31 October 2014
A Variety of Vampires
The average English-speaking reader, if asked to draw a picture of a vampire, would probably be inspired by Bram Stoker’s description of Count Dracula as portrayed in our current exhibition Terror and Wonder: The Gothic Imagination – a suave, sinister figure inhabiting a mysterious castle from which he makes nocturnal sorties to spread terror throughout Transylvania, returning at daybreak to lurk in his coffin, replete with blood which trickles from a corner of his mouth. But Transylvania does not have a monopoly on vampires – and not all vampires have fangs.
Stoker, of course, was an Irishman, from a country with a rich tradition of eerie stories of its own. However, much closer to the home of Dracula (remember those sheepskin-clad Slovaks whipping up their horses to carry their mysterious load on the first stage of the Count’s voyage to Whitby), two authors writing in Czech conjured up their own versions of the legend – as different as the writers themselves.

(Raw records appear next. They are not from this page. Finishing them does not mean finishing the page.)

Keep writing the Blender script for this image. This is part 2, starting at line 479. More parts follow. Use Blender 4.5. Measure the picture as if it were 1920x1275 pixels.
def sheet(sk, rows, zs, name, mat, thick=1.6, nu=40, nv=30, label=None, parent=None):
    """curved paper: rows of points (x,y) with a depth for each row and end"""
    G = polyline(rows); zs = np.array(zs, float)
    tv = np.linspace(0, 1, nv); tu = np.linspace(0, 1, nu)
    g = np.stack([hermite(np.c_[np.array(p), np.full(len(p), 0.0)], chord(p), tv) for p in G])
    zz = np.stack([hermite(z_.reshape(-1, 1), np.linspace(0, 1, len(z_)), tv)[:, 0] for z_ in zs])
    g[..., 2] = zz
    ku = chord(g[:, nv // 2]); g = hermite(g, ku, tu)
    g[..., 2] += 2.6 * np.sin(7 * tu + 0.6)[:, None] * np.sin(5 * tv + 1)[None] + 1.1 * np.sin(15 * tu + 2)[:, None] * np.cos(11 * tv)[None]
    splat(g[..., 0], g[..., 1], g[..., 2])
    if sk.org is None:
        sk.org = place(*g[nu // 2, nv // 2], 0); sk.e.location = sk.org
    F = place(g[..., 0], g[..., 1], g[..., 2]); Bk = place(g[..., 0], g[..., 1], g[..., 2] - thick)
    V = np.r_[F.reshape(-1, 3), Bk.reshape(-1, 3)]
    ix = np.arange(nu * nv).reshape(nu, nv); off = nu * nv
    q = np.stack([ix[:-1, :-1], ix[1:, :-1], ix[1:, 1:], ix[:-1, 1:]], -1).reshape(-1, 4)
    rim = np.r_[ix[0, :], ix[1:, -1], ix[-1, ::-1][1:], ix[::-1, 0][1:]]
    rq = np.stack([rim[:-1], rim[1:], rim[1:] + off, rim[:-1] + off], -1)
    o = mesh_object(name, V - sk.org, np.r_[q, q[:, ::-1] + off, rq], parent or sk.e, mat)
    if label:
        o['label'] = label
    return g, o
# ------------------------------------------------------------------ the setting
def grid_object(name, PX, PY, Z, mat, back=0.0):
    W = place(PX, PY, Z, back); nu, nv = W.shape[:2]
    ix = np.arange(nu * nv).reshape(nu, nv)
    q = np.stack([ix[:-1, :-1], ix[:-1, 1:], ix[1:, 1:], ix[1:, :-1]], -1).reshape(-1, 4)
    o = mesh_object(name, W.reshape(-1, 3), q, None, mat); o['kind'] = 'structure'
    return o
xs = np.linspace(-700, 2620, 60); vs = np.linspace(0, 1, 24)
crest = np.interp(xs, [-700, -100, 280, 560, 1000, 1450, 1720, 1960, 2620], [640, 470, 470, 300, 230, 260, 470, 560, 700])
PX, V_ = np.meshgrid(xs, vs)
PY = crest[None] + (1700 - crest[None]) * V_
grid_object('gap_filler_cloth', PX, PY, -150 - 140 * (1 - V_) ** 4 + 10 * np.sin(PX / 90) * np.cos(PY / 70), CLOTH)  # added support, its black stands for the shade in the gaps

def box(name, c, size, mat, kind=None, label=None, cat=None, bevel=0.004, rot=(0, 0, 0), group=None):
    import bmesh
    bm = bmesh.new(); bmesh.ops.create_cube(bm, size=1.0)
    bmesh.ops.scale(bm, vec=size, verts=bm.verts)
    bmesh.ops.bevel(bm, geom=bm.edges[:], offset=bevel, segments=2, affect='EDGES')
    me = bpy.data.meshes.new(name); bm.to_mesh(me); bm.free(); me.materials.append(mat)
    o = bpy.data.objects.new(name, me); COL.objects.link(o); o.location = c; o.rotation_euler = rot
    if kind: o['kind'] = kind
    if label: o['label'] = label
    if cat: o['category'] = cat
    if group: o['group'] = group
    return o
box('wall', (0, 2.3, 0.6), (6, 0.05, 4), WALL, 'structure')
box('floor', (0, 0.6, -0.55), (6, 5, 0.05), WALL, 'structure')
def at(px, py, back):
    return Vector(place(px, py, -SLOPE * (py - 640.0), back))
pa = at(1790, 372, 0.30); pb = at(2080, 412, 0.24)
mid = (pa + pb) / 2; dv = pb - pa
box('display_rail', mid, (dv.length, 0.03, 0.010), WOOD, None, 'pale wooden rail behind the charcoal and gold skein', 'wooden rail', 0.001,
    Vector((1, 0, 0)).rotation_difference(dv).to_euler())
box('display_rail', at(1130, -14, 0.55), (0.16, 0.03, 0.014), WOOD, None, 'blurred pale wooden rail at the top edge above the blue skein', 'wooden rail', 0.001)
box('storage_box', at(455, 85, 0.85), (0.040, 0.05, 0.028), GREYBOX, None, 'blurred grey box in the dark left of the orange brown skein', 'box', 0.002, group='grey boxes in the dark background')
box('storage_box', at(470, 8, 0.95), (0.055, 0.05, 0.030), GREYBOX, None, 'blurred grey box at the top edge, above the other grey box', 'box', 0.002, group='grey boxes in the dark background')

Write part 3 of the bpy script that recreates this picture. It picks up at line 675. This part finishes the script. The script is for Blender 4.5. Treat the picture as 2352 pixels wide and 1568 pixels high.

At first sight Jan Neruda (1834-91) seems an unlikely character to spin tales of the supernatural. Although he is best known today to non-Czech readers for his short stories, it is his Povídky malostranské (‘Tales of the Lesser Quarter’) which secure his reputation, with their lively accounts of the people and streets of old Prague. However, he was also a widely-travelled writer of feuilletons, and it is not Prague but the Greek island of Prinkipo which provides the setting for his story Vampýr (‘The Vampire’), published in an 1880 edition of his collection Arabesky (British Library YA.1997.a.13960(2)).
The narrator and a friend have been enjoying a holiday in Istanbul, and at the end of their stay they decide to make an excursion by boat to Prinkipo, accompanied by a Polish family – father, mother, a delicate daughter with a slight dry cough, and her fiancé. Neruda describes the idyllic landscape, with its leaping dolphins and the fragrance of the ancient pines, in detail, and the party decides to take lodgings in a local hotel run by a Frenchman. While relaxing in the sunshine, they catch sight of a mysterious artist, a Greek with flowing black hair, pale face and deep-set dark eyes, sketching nearby; he had travelled on the same boat, but slips away almost unnoticed, only to be heard quarrelling with the innkeeper as they return. The latter explains that he is known as ‘the Vampire’ because whenever anyone dies in the area he appears at once with a likeness captured in advance, ‘like a vulture,’ as the disgusted innkeeper remarks. At a sudden shriek from the mother, holding her fainting daughter in her arms, the bridegroom races after the artist and hurls him to the ground. From his portfolio flutters a sheet of paper – a sketch of the young girl, eyes closed, a myrtle wreath encircling her brow.
Karel Hlaváček (1874-98), who himself succumbed to tuberculosis at the age of 23, might appear a more likely creator of vampires despite being one of the founder members of the athletic Sokol movement and the president of its Libeň branch in Prague. He was also, however, a representative of both the Decadent and Symbolist movements, and published several collections of poems in this spirit. One of these, Pozdě k ránu (‘Late towards morning’; Prague, 1896; X.907/10067, published in a limited edition of 200 copies), includes a poem entitled ‘Upír’ (The Vampire), in which the poet describes his vision of an unknown country ‘without shadow, without light’ which no-one had ever visited before. Here a strange being appears ‘in the pale colours of a delicate old lithograph’, his heavy brows overshadowing green eyes with pupils huge and black as if from atropine, hovering on black wings at once velvety and metallic. The last descendent of a once mighty line of dukes, kings and magnates tremble before him, and their daughters long for him silently and secretly. The poet apostrophizes him as a ‘proud white barbarian, lover of all that is sick and pale … living off the vital force of the juices of virgins … symbol of decadence!’, returning ‘late towards morning from mystical orgies’ just as ‘in the accursed yesterday and rotten tomorrow’…
Frontispiece from Karel Hlaváček, Pozdě k ráno; X.907/10067.
The haunting nature of these lines, at once alluring and repellent, encapsulates the spirit of Decadence and reveals the qualities which make the figure of the vampire so irresistible to members of that movement. With no need to resort to gory exaggeration, both Neruda and Hlaváček evoke a figure whose compelling blend of the erotic and the morbid continues to exert a lasting fascination.